Eltsova and Bushkov were in control of the Pairs Short Program. They skated a clean program with technical skill, but their usual restrained style. The only flaw in their program was a poor (but still clean) landing of a triple toe from Eltsova.

Ina and Dungjen also skated a clean program, but came up short compared to the leaders mainly due to some clumsy elements - most noteably the twist lift - and generally lethargic skating. This is a new program, and with further work should show some improvement.

Woetzel and Steuer skated a program with good style and expression, and were in a position to challange for the lead, but a two footed landing of triple toe by Woetzel knocked them down in the standings. Given the way the teams skated in the short program, and what we have seen in practice, any of the top three teams is capable of winning the event in the long program.

Sargeant and Wirtz gave a commendable performace, showing definite improvement since last year. Their program was skated cleanly with fair speed, and only slightly lesser difficulty than the top three team. Any mistakes from the top three teams and they could move up for a medal here.
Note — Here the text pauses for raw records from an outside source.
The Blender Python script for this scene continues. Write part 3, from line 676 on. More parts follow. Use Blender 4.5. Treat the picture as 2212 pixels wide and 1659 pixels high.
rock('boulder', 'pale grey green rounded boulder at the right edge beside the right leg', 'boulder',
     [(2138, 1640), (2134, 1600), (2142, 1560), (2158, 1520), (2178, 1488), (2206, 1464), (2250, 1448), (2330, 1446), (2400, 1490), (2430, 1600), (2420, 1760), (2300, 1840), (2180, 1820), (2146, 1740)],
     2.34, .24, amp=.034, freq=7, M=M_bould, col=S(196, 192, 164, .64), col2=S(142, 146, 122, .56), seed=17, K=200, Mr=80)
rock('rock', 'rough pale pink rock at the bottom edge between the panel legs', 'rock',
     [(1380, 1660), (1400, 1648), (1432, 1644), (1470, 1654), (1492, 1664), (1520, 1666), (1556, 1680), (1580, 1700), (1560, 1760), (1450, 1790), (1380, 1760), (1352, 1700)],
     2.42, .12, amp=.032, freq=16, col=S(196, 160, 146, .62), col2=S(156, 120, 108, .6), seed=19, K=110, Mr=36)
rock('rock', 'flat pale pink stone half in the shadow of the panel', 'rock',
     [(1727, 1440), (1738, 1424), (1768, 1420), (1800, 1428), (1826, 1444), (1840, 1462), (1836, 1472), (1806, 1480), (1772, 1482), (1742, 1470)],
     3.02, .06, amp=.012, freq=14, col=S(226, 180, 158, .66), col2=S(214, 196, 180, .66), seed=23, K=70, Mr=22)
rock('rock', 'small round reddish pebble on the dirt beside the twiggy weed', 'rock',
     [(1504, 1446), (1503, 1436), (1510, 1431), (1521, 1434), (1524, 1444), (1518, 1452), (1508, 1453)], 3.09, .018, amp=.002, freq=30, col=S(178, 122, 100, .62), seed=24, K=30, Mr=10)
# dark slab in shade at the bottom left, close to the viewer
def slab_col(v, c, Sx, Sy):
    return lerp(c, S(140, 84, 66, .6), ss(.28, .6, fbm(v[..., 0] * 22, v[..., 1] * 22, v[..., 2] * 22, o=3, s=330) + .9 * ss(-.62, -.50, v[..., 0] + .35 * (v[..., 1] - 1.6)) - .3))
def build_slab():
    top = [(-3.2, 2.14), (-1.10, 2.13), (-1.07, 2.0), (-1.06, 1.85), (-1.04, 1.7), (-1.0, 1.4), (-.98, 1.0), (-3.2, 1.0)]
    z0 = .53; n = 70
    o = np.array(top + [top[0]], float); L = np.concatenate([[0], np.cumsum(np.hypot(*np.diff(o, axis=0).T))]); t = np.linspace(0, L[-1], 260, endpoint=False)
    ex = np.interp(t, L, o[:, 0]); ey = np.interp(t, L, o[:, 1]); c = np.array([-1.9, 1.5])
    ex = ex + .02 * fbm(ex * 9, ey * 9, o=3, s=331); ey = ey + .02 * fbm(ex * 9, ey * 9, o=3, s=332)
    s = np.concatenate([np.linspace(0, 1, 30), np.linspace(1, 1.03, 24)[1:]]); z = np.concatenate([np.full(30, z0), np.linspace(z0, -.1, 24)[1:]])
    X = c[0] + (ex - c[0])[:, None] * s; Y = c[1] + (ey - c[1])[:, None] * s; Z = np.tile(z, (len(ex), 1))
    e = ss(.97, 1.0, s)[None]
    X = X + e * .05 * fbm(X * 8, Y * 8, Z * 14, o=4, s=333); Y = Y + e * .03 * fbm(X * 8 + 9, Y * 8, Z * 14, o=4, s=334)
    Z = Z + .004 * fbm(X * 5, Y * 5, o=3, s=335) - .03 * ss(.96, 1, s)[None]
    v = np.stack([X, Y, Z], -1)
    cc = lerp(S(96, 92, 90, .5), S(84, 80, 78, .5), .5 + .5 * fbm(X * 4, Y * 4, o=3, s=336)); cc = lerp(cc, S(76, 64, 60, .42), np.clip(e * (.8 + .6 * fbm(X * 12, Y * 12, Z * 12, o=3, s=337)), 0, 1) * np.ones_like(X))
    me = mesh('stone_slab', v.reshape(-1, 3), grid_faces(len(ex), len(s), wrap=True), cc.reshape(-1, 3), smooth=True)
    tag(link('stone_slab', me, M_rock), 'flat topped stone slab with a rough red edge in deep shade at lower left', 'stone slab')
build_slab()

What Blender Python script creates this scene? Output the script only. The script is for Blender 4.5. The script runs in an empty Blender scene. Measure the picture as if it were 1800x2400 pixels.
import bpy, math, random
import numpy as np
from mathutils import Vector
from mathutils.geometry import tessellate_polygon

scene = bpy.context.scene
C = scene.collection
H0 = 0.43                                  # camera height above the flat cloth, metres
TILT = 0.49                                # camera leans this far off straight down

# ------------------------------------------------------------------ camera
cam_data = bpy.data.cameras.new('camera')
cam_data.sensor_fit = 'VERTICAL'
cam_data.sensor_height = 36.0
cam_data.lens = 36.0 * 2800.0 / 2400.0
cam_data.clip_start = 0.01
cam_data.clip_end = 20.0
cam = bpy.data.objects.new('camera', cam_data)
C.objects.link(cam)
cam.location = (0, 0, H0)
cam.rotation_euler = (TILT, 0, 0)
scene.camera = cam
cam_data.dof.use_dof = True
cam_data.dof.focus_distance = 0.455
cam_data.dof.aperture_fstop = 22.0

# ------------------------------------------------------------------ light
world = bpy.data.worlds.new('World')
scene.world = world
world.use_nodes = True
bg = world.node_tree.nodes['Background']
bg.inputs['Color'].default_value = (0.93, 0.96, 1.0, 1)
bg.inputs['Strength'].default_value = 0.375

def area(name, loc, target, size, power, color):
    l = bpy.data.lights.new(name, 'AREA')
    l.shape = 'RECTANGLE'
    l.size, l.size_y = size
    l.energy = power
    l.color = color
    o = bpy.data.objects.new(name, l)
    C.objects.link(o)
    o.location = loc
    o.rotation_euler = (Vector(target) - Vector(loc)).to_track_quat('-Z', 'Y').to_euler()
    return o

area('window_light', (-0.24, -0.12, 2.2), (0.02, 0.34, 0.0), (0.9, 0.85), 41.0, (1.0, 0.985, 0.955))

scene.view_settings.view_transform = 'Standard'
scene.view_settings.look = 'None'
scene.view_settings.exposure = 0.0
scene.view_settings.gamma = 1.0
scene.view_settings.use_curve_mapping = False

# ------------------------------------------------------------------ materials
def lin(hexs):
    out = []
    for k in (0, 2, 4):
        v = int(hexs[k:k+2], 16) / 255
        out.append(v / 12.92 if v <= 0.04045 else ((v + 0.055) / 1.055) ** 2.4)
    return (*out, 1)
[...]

It is interesting to note - and perhaps is a message to American teams - that all 9 teams here attempted triple jumps for the solo jump element, with four team successful, (for two teams both partners fell, and for three others one partner fell or two footed the jump).


Skater CD OD FD Final
Bourne/Kraatz, CAN 1 1 1 1
Anissina/Peizerat, FRA 2 2 2 2
Fusar Poli/Margaglio, ITA 3 4 3 3
Drobiazko/Vanagas, LIT 4 3 4 4
Nowak/Kolasinski, POL 5 5 5 5
Semenovich/Fedorov, RUS 6 6 6 6
Chalom/Gates, USA 7 7 7 7
Lefebvre/Brunet, CAN 9 9 8 8
Humphreys/Askew, GBR 8 8 9 9
Koinuma/Arakalian, ARM 10 10 10 10


10 Nov 96:

Bourne and Kraatz completed their sweep of the dance event skating to a medley of big band tunes from the 40's and 50's. The dance included all their signature hydroblading moves. It was skated fairly fast and with good flow, but included a lot of side-by-side skating with simple footwork, resulting in fairly low first marks for a first place finish.

Anissina and Piezerat took the silver medal skating a dance with an exotic, eastern flavor. They attacked the program with energy and enthusiasm. We enjoyed their dance, but its lesser difficulty was obvious, even to the likes of us.

The Italian team of Fusar Poli and Margaglio pulled back up to take the bronze medal. Theirs was an ethnic dance of Italian tunes which was pleasant enough but limited by slow, side-by-side skating and average lifts.

Chalom and Gates skated to latin rhythms with enthusiasm, in one of the few true ballrom dances in the event. They included two hydroblading moves and although only placing seventh showed potential for the future. They skated with good technique, but have yet to develop speed and presence on the ice.

9 Nov 96:

The OD tangos included the usual assortment of tortured passion, male chauvinism, spurned love, and traditional ballroom interpretation. We preferred the OD from Anissina and Peizerat which was intricate with flow and deep edges. The judges, however, did not agree, giving the nod to Bourne and Kraatz who skated a restrained ballroom dance with nice edges and flow, but otherwise very ordinary choreography.

Drobiazko and Vanagas moved ahead of Fusar Poli and Margaglio skating a traditional tango full of wild gyrations. The Italian team skated an agresssive tango, but its lesser difficulty and a few clumsy spots cost them one place.